• SHORT PROBLEM
Will you give the material below again, every line exactly as it is?

## Start STORED DATA

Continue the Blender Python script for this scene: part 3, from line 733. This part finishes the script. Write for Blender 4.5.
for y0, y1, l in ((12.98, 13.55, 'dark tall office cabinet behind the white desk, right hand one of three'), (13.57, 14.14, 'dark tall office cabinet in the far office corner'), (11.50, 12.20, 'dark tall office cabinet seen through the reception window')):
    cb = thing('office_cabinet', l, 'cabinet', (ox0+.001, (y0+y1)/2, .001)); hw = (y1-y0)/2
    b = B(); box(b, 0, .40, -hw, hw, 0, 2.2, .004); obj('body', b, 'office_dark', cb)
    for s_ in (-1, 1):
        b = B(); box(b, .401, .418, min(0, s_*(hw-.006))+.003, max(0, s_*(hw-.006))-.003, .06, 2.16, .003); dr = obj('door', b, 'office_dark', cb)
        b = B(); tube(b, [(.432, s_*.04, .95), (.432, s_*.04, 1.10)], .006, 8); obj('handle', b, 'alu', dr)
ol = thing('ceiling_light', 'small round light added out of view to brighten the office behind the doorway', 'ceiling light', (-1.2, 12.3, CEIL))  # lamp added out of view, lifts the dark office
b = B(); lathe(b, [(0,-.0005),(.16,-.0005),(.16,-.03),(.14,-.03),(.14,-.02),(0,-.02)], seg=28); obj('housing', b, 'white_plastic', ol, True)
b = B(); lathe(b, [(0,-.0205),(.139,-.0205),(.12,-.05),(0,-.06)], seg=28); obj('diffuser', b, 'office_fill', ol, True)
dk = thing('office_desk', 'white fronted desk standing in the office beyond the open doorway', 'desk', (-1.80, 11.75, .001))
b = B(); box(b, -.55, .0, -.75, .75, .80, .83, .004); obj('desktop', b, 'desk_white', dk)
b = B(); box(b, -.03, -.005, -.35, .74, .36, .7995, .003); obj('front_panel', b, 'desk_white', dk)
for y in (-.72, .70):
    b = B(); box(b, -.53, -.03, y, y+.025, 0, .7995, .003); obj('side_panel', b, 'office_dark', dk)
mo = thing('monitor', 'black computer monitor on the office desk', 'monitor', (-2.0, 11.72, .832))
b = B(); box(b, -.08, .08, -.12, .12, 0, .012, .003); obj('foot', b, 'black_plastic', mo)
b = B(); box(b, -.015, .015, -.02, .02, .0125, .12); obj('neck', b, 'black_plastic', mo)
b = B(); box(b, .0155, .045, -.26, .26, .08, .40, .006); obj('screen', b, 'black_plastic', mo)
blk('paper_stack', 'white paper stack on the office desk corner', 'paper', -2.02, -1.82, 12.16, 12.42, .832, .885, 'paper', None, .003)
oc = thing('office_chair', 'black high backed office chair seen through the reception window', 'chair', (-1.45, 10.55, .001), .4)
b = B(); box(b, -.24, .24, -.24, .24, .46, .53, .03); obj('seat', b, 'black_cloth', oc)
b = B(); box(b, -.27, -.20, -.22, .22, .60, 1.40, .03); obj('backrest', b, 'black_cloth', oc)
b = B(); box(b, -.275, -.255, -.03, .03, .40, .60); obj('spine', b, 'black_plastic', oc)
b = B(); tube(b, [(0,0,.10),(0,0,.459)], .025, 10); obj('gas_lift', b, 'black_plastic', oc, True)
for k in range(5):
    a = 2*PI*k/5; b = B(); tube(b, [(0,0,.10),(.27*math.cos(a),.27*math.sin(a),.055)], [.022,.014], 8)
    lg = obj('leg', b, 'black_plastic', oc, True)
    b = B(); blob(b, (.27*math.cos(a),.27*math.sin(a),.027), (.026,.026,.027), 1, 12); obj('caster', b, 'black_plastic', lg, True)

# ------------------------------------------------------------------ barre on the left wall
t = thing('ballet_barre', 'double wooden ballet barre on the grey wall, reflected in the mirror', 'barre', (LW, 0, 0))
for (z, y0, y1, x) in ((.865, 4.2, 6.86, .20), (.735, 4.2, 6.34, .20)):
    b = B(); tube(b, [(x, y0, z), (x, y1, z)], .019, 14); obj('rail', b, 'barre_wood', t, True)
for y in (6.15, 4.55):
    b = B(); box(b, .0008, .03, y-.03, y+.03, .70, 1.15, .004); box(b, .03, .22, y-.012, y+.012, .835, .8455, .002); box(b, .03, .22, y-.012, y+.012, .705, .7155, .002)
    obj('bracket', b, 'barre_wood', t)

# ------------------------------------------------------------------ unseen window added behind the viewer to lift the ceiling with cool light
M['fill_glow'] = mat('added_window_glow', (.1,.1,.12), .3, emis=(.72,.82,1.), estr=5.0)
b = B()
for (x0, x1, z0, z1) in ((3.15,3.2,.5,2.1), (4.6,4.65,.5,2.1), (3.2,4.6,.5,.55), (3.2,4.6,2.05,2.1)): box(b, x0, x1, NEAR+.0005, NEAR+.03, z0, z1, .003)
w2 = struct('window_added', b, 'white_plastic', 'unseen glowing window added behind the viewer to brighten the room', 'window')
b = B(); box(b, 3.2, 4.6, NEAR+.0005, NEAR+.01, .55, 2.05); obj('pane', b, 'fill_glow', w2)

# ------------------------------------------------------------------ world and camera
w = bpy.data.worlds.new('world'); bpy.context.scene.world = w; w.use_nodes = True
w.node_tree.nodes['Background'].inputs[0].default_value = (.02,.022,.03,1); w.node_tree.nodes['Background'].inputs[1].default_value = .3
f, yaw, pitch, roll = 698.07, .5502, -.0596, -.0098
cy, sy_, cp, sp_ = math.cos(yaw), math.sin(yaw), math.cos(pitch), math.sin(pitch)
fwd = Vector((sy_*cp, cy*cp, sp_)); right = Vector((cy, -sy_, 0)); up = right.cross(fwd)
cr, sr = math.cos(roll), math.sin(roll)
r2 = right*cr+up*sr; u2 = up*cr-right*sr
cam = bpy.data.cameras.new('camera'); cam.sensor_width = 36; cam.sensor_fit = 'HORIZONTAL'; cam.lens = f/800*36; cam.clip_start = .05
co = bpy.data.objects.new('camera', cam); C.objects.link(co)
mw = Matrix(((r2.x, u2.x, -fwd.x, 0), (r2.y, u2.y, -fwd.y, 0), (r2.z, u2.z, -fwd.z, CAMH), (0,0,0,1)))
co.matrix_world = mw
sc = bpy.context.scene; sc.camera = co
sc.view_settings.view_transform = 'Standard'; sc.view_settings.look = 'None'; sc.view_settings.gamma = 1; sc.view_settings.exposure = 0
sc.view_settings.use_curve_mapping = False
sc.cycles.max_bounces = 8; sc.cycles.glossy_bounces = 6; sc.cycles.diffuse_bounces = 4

## End STORED DATA

• TASK SOLUTION
Continue the Blender Python script for this scene: part 3, from line 733. This part finishes the script. Write for Blender 4.5.
for y0, y1, l in ((12.98, 13.55, 'dark tall office cabinet behind the white desk, right hand one of three'), (13.57, 14.14, 'dark tall office cabinet in the far office corner'), (11.50, 12.20, 'dark tall office cabinet seen through the reception window')):
    cb = thing('office_cabinet', l, 'cabinet', (ox0+.001, (y0+y1)/2, .001)); hw = (y1-y0)/2
    b = B(); box(b, 0, .40, -hw, hw, 0, 2.2, .004); obj('body', b, 'office_dark', cb)
    for s_ in (-1, 1):
        b = B(); box(b, .401, .418, min(0, s_*(hw-.006))+.003, max(0, s_*(hw-.006))-.003, .06, 2.16, .003); dr = obj('door', b, 'office_dark', cb)
        b = B(); tube(b, [(.432, s_*.04, .95), (.432, s_*.04, 1.10)], .006, 8); obj('handle', b, 'alu', dr)
ol = thing('ceiling_light', 'small round light added out of view to brighten the office behind the doorway', 'ceiling light', (-1.2, 12.3, CEIL))  # lamp added out of view, lifts the dark office
b = B(); lathe(b, [(0,-.0005),(.16,-.0005),(.16,-.03),(.14,-.03),(.14,-.02),(0,-.02)], seg=28); obj('housing', b, 'white_plastic', ol, True)
b = B(); lathe(b, [(0,-.0205),(.139,-.0205),(.12,-.05),(0,-.06)], seg=28); obj('diffuser', b, 'office_fill', ol, True)
dk = thing('office_desk', 'white fronted desk standing in the office beyond the open doorway', 'desk', (-1.80, 11.75, .001))
b = B(); box(b, -.55, .0, -.75, .75, .80, .83, .004); obj('desktop', b, 'desk_white', dk)
b = B(); box(b, -.03, -.005, -.35, .74, .36, .7995, .003); obj('front_panel', b, 'desk_white', dk)
for y in (-.72, .70):
    b = B(); box(b, -.53, -.03, y, y+.025, 0, .7995, .003); obj('side_panel', b, 'office_dark', dk)
mo = thing('monitor', 'black computer monitor on the office desk', 'monitor', (-2.0, 11.72, .832))
b = B(); box(b, -.08, .08, -.12, .12, 0, .012, .003); obj('foot', b, 'black_plastic', mo)
b = B(); box(b, -.015, .015, -.02, .02, .0125, .12); obj('neck', b, 'black_plastic', mo)
b = B(); box(b, .0155, .045, -.26, .26, .08, .40, .006); obj('screen', b, 'black_plastic', mo)
blk('paper_stack', 'white paper stack on the office desk corner', 'paper', -2.02, -1.82, 12.16, 12.42, .832, .885, 'paper', None, .003)
oc = thing('office_chair', 'black high backed office chair seen through the reception window', 'chair', (-1.45, 10.55, .001), .4)
b = B(); box(b, -.24, .24, -.24, .24, .46, .53, .03); obj('seat', b, 'black_cloth', oc)
b = B(); box(b, -.27, -.20, -.22, .22, .60, 1.40, .03); obj('backrest', b, 'black_cloth', oc)
b = B(); box(b, -.275, -.255, -.03, .03, .40, .60); obj('spine', b, 'black_plastic', oc)
b = B(); tube(b, [(0,0,.10),(0,0,.459)], .025, 10); obj('gas_lift', b, 'black_plastic', oc, True)
for k in range(5):
    a = 2*PI*k/5; b = B(); tube(b, [(0,0,.10),(.27*math.cos(a),.27*math.sin(a),.055)], [.022,.014], 8)
    lg = obj('leg', b, 'black_plastic', oc, True)
    b = B(); blob(b, (.27*math.cos(a),.27*math.sin(a),.027), (.026,.026,.027), 1, 12); obj('caster', b, 'black_plastic', lg, True)

# ------------------------------------------------------------------ barre on the left wall
t = thing('ballet_barre', 'double wooden ballet barre on the grey wall, reflected in the mirror', 'barre', (LW, 0, 0))
for (z, y0, y1, x) in ((.865, 4.2, 6.86, .20), (.735, 4.2, 6.34, .20)):
    b = B(); tube(b, [(x, y0, z), (x, y1, z)], .019, 14); obj('rail', b, 'barre_wood', t, True)
for y in (6.15, 4.55):
    b = B(); box(b, .0008, .03, y-.03, y+.03, .70, 1.15, .004); box(b, .03, .22, y-.012, y+.012, .835, .8455, .002); box(b, .03, .22, y-.012, y+.012, .705, .7155, .002)
    obj('bracket', b, 'barre_wood', t)

# ------------------------------------------------------------------ unseen window added behind the viewer to lift the ceiling with cool light
M['fill_glow'] = mat('added_window_glow', (.1,.1,.12), .3, emis=(.72,.82,1.), estr=5.0)
b = B()
for (x0, x1, z0, z1) in ((3.15,3.2,.5,2.1), (4.6,4.65,.5,2.1), (3.2,4.6,.5,.55), (3.2,4.6,2.05,2.1)): box(b, x0, x1, NEAR+.0005, NEAR+.03, z0, z1, .003)
w2 = struct('window_added', b, 'white_plastic', 'unseen glowing window added behind the viewer to brighten the room', 'window')
b = B(); box(b, 3.2, 4.6, NEAR+.0005, NEAR+.01, .55, 2.05); obj('pane', b, 'fill_glow', w2)

# ------------------------------------------------------------------ world and camera
w = bpy.data.worlds.new('world'); bpy.context.scene.world = w; w.use_nodes = True
w.node_tree.nodes['Background'].inputs[0].default_value = (.02,.022,.03,1); w.node_tree.nodes['Background'].inputs[1].default_value = .3
f, yaw, pitch, roll = 698.07, .5502, -.0596, -.0098
cy, sy_, cp, sp_ = math.cos(yaw), math.sin(yaw), math.cos(pitch), math.sin(pitch)
fwd = Vector((sy_*cp, cy*cp, sp_)); right = Vector((cy, -sy_, 0)); up = right.cross(fwd)
cr, sr = math.cos(roll), math.sin(roll)
r2 = right*cr+up*sr; u2 = up*cr-right*sr
cam = bpy.data.cameras.new('camera'); cam.sensor_width = 36; cam.sensor_fit = 'HORIZONTAL'; cam.lens = f/800*36; cam.clip_start = .05
co = bpy.data.objects.new('camera', cam); C.objects.link(co)
mw = Matrix(((r2.x, u2.x, -fwd.x, 0), (r2.y, u2.y, -fwd.y, 0), (r2.z, u2.z, -fwd.z, CAMH), (0,0,0,1)))
co.matrix_world = mw
sc = bpy.context.scene; sc.camera = co
sc.view_settings.view_transform = 'Standard'; sc.view_settings.look = 'None'; sc.view_settings.gamma = 1; sc.view_settings.exposure = 0
sc.view_settings.use_curve_mapping = False
sc.cycles.max_bounces = 8; sc.cycles.glossy_bounces = 6; sc.cycles.diffuse_bounces = 4